Very cool! Kudos - a ton of work obviously went into this, and I'm a sucker for vector-based graphics.
It will be interesting to see if this way of building a map is easier for people to use than the bitmap-based apps that have come before. I suspect that ultimately the map artist is going to do a similar amount of work, but if this way is more intuitive/usable than others, so much the better.
People will want to know if their HexDraw maps can be used in VASL. The answer is kind of detailed.
ANY map can be used in VASL, as long as it's packaged in the way that VASL expects. That is, it needs to be a gif with the name
bdX.gif, where X = whatever you want, and packaged into a zip archive file (no compression, and with the .zip extension removed, like
bdX) along with a file called
data (no extension) that can be empty, but is generally used for version information.
If you want VASL to understand the coordinates of your map, you need to either use a gif of standard size (1800x645 pixels for a geomorphic map) or tweak the
data file by adding dx,dy parameters that basically tell VASL how far apart your hex dots are spaced. HASL maps often use these.
If you want VASL to use its cool terrain-changing capabilities for your map (turning the ground white in snow, etc), then you need to ensure that VASL understands what your map's colors are. The easiest way to do this is to use the standard set of colors that come prepackaged with VASL boards.
Another option is to add a
colors file to the
bdX archive, which basically overrides VASL's colors with ones of your own choosing. This works fine, but you may also want to tell VASL how your board's colors should change according to the various conditions such as Mud, Winter, etc. In that case, you'd need to create a
colorSSR file that does this, and include this file in the
bdX archive.
It gets complicated, but it's all described in the Ye Old Booke of VASL Mapmaking Secrets:
http://home.comcast.net/~tomrepetti/misc/YoBv6.pdf
OK. How does this relate to HexDraw maps. As a vector-based program, I assume that when HexDraw exports a map to an image file (gif, bmp, jpg, whatever), it has to render each terrain object into a bitmap. Here's where the trick lies - many rendering tools
antialias the result in some way, basically creating shades of color on the edges of an object as a way to enhance the smoothness of the result and avoid the pixellated look of many computer images.
The problem is that VASL really needs to see a limited number of well-defined colors in order to do its color-based transformations. When Winter is in effect, it looks for a specific shade of green for its Level 0 Open Ground and turns it into white. It looks for specific Red/Green/Blue pixels for Grain and turns them into the (winterized) Open Ground color for whatever level they lie on. Etc.

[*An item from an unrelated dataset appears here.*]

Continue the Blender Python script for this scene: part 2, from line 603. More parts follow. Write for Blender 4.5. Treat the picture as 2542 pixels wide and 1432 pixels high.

So while HexDraw output can easily be converted to some kind of gif that VASL will read, it'll take a bit of tweaking to enable VASL's full color-changing abilities for that map. Not saying it can't be done, but it's definitely a processing step that needs to be taken.
One possible solution is to create HexDraw libraries that use VASL-specific colors, but they won't work in VASL if HexDraw antialiases its output when it renders the image. Another solution is to tell VASL to handle the HexDraw colors by using
colors and
colorSSR files as described above, but again, things get hairy if there are lots of colors generated by antialiasing.
Another solution is to simply modify the rendered HexDraw image to use a more limited set of VASL-specific colors (either the preset VASL colors or ones specified by the artist with the
colors and
colorSSR files). The result won't look exactly like the original, but it'll work.
I'd be glad to look at a HexDraw-rendered image file and see what's possible. Ultimately, the Map Elves are glad to have more hands working at the table, and we'll do what we can to enable people's dreams.